I remember once, positing the idea for an mmo where the basic core activities were political activism, tagging, and music. One of the first things someone took exception to was that there wasn't fighting to handle conflict resolution. This was actually one of the major sources for my paradigm shift theory.

scrusi said...

I've commented on this in the other post, so I'll keep this short. Especially gameplay that is focused on character interaction instead of action, (As a more generic term, as there are many games out there that don't directly include combat. I don't think a sports game, for example, is fundamentally different from combat, however.) is very resource intensive to create. Interactive story telling (cf. Crawford) is almost always scripted. We don't have the technology (yet) for an AI that can tell believable stories.

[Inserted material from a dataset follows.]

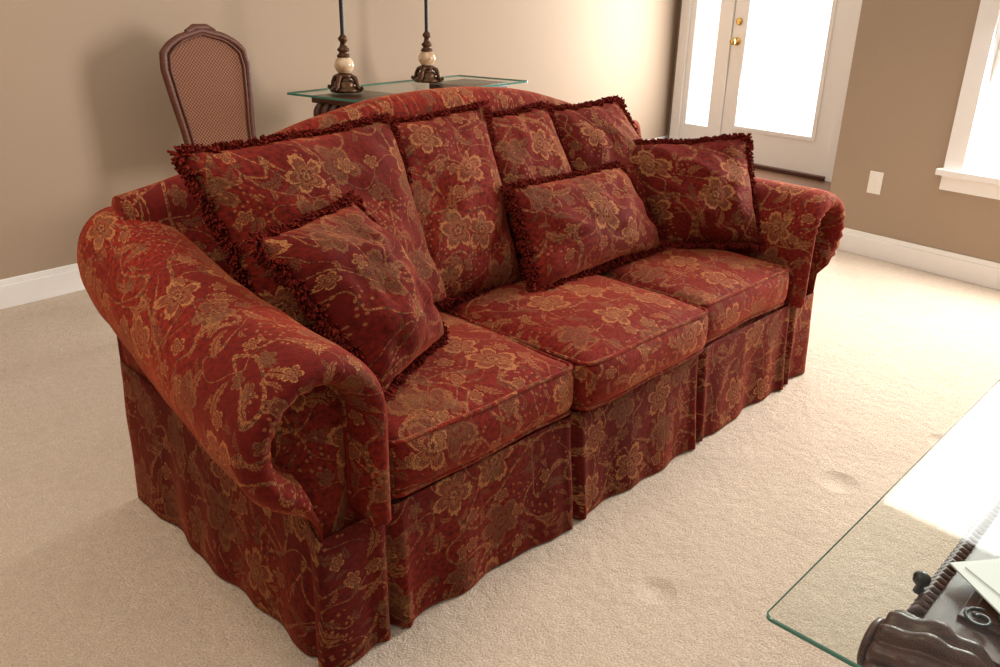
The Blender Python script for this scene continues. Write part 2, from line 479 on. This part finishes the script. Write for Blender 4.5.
def rbox(name, lo, hi, r, crown=0, n=22, uvo=0, mat=FAB, parent=sofa, front_puff=0, seed=0):
    mb = MB(); lo = Vector(lo); hi = Vector(hi); c = (lo + hi) / 2; h = (hi - lo) / 2
    def shape(p):
        q = Vector((max(-h.x + r, min(h.x - r, p.x)), max(-h.y + r, min(h.y - r, p.y)), max(-h.z + r, min(h.z - r, p.z))))
        d = p - q
        m_ = max(abs(d.x), abs(d.y), abs(d.z))
        if m_ > 1e-6: d = d.normalized() * r
        o = q + d
        u, v = o.x / h.x, o.y / h.y
        u_, v_ = min(1, abs(u)), min(1, abs(v))
        cr = crown * (1 - u_ ** 3.2) * (1 - v_ ** 3.2)
        if o.z > 0: o.z += cr * (o.z / h.z)
        w_ = min(1, abs(o.z) / h.z)
        if abs(v) > .8: o.y += math.copysign(front_puff * (1 - u_ ** 4) * (1 - w_ ** 2), v)
        o += Vector((1, 1, 1)) * .004 * nz(o + c, 6, seed)
        if o.z > 0: o.z += .005 * nz(o + c, 11, seed + 4)
        return o + c
    ax = [(0, 1, 2), (1, 2, 0), (2, 0, 1)]
    for (a, b_, k) in ax:
        for sgn in (-1, 1):
            P = []
            na = n if a != 2 else 8; nb = n if b_ != 2 else 8
            def loc(i, nn_, hh):
                t_ = i / nn_ * 2 - 1; return hh * math.copysign(1 - (1 - abs(t_)) ** 1.35, t_)
            for i in range(na + 1):
                row = []
                for j in range(nb + 1):
                    p = [0, 0, 0]; p[a] = loc(i, na, h[a]); p[b_] = loc(j, nb, h[b_]); p[k] = sgn * h[k]
                    row.append(shape(Vector(p)))
                P.append(row)
            def UV(i, j, P=P, a=a, b_=b_, k=k, sgn=sgn):
                p = P[i][j]
                if k == 2: return (p.x + uvo, p.y + uvo)
                if k == 1: return (p.x + uvo, p.z + uvo * .5 + 1.3)
                return (p.y + uvo + .7, p.z + uvo)
            mb.grid(P, UV, flip=(sgn < 0))
    ob = mb.build(name, mat, parent)
    wd = ob.modifiers.new('weld', 'WELD'); wd.merge_threshold = .0006
    pp = MB()
    for zz in (1, -1):
        path = []
        k2 = .35 * r
        cr_ = r * 1.0
        for cxs, cys, a0 in ((1, 1, 0), (-1, 1, 90), (-1, -1, 180), (1, -1, 270)):
            for q in range(7):
                a = radians(a0 + q * 15)
                path.append(Vector(((h.x - cr_) * cxs + (cr_ - k2 * .55) * cos(a), (h.y - cr_) * cys + (cr_ - k2 * .55) * sin(a), 0)))
            nxt = {(1, 1): (-1, 1), (-1, 1): (-1, -1), (-1, -1): (1, -1), (1, -1): (1, 1)}[(cxs, cys)]
            A = path[-1]; an = radians(a0 + 90)
            B = Vector(((h.x - cr_) * nxt[0] + (cr_ - k2 * .55) * cos(an), (h.y - cr_) * nxt[1] + (cr_ - k2 * .55) * sin(an), 0))
            for q in range(1, 16): path.append(A.lerp(B, q / 16))
        pts = []
        for p in path:
            z = zz * (h.z - k2 * .55)
            o = Vector((p.x, p.y, z)) + c
            o += Vector((1, 1, 1)) * .004 * nz(o, 6, seed)
            pts.append(o)
        pp.tube(pts, .0055, 8, closed=True)
    pp.build(name + '_piping', mat, parent)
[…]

The same goes for puzzle games to a degree, figuring out puzzles that a human invented can be a lot of fun, but their creation takes a lot of work and you only ever get to solve as many of them as the designers created. (Also, solving them again usually isn't fun.) Brian pointed me at Spelunky a while ago as an example of excellent computer generated puzzles. I tried it but can't say that I like those puzzles as much as handcrafted ones. (i.e. those in Braid, for the obvious comparison.)

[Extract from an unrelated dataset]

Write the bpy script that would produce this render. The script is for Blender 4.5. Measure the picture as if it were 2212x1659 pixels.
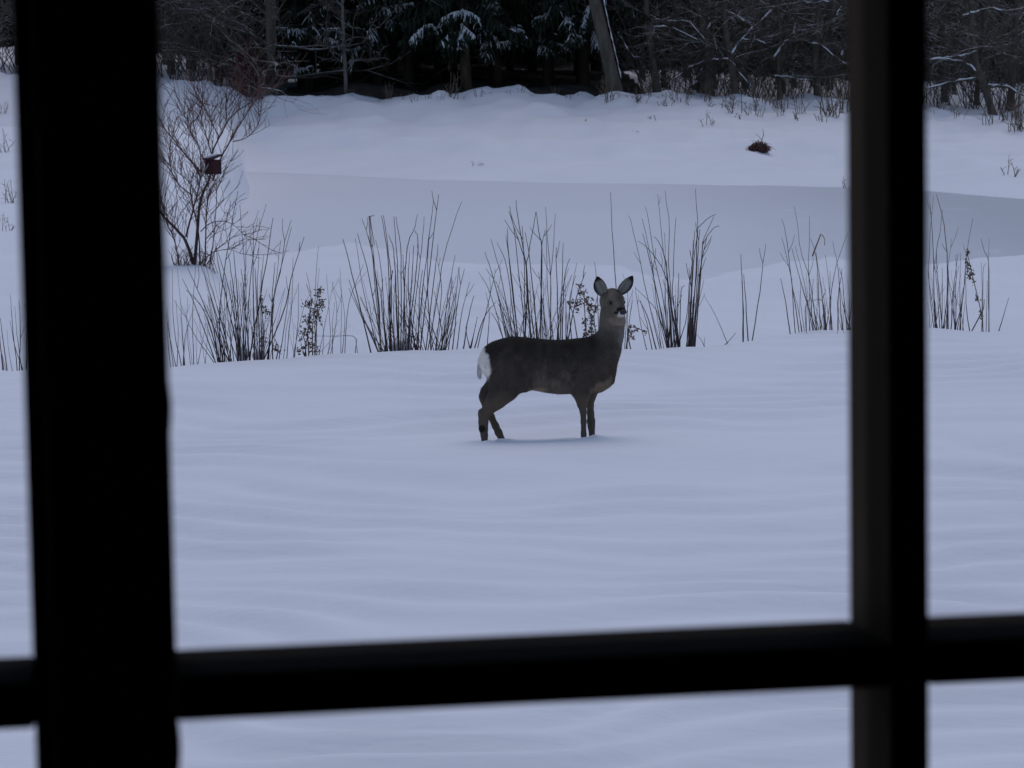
import bpy, math, random
import numpy as np
from mathutils import Vector, Matrix

for o in list(bpy.data.objects):
    bpy.data.objects.remove(o)
scene = bpy.context.scene
COL = scene.collection
R = math.radians

# ------------------------------------------------------------------ camera
CAM = np.array([0.0, 0.0, 2.55])
FPX = 6000.0                       # focal length for a frame 2212 wide
PITCH = math.atan((829.5 - 60) / FPX)
ROLL = -0.010
_F = np.array([0, math.cos(PITCH), -math.sin(PITCH)])
_R0 = np.array([1.0, 0, 0]); _U0 = np.array([0, math.sin(PITCH), math.cos(PITCH)])
_R = math.cos(ROLL) * _R0 + math.sin(ROLL) * _U0
_U = -math.sin(ROLL) * _R0 + math.cos(ROLL) * _U0
cam = bpy.data.cameras.new('camera')
cam.sensor_width = 36.0
cam.lens = 36.0 * FPX / 2212.0
cam.clip_start = 0.05; cam.clip_end = 3000
cam.dof.use_dof = True
cam.dof.focus_distance = 17.4
cam.dof.aperture_fstop = 13.0
camo = bpy.data.objects.new('camera', cam); COL.objects.link(camo)
M = Matrix.Identity(4)
for i in range(3):
    M[i][0] = _R[i]; M[i][1] = _U[i]; M[i][2] = -_F[i]; M[i][3] = CAM[i]
camo.matrix_world = M
scene.camera = camo

# ------------------------------------------------------------------ sky and sun (overcast winter dusk)
SUN_EL, SUN_AZ = 70.0, 12.0        # azimuth from +Y, clockwise; beyond the wood, behind thick cloud
SKY_STRENGTH, SUN_STRENGTH, EXPOSURE = 0.10, 0.75, 0.09
world = bpy.data.worlds.new('World'); scene.world = world
world.use_nodes = True
wn = world.node_tree; wn.nodes.clear()
sky = wn.nodes.new('ShaderNodeTexSky'); sky.sky_type = 'NISHITA'; sky.sun_disc = False
sky.sun_elevation = R(SUN_EL); sky.sun_rotation = R(SUN_AZ)
sky.air_density = 1.0; sky.dust_density = 0.6; sky.ozone_density = 1.5
bg = wn.nodes.new('ShaderNodeBackground'); bg.inputs[1].default_value = SKY_STRENGTH
wo = wn.nodes.new('ShaderNodeOutputWorld')
wn.links.new(sky.outputs[0], bg.inputs[0]); wn.links.new(bg.outputs[0], wo.inputs[0])
sl = bpy.data.lights.new('sun', 'SUN'); sl.energy = SUN_STRENGTH; sl.angle = R(48); sl.color = (1.0, 0.95, 0.9)
so = bpy.data.objects.new('sun', sl); COL.objects.link(so)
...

You are right that violence is a cheap teaser for your game, but that's hardly the only reason combat (and combat-ish mechanics) are so popular in games. You can't blame it all on bad writing, the medium as it exists today isn't advanced enough yet for all the alternative methods of story telling that we know from literature, at least not without turning games into choose your own adventure books.

Brian 'Psychochild' Green (http://www.psychochild.org/) said...

Combat is also used because the abstractions are pretty easy to grasp. People might complain that hit points are "unrealistic" or that someone shouldn't be able to be stabbed with a sword hundreds of times, but most people grasp the concept pretty quickly even if they're not familiar with it. Of course, over the years the tropes have become self-reinforcing with newcomers having to pick up the systems.

I think this also works because most people don't get into real combat anymore. Getting dressed up in plate mail and swinging a sword, then going on about the fine details makes even the geekiest people roll their eyes.

Now, consider conversations. As Sara points out, most things boil down to "do X to get Y." You can't abstract it out too much because most people do get into conversations and how how they're "supposed" to work. Hammering buttons to move a conversation bar doesn't match expectations. Providing a more "realistic" simulation requires better A.I. than we have today.

I've always wondered if you could do a game where combat was rarer and more meaningful and not be completely niche. Most combat ability comes from training, and veterans are something to be admired since combat is rare and really dangerous. Related to this, one of the complaints I've seen about STO is that they made combat so common, which seems to go against the grain of the source material. Would a game about disabling ships be as exciting?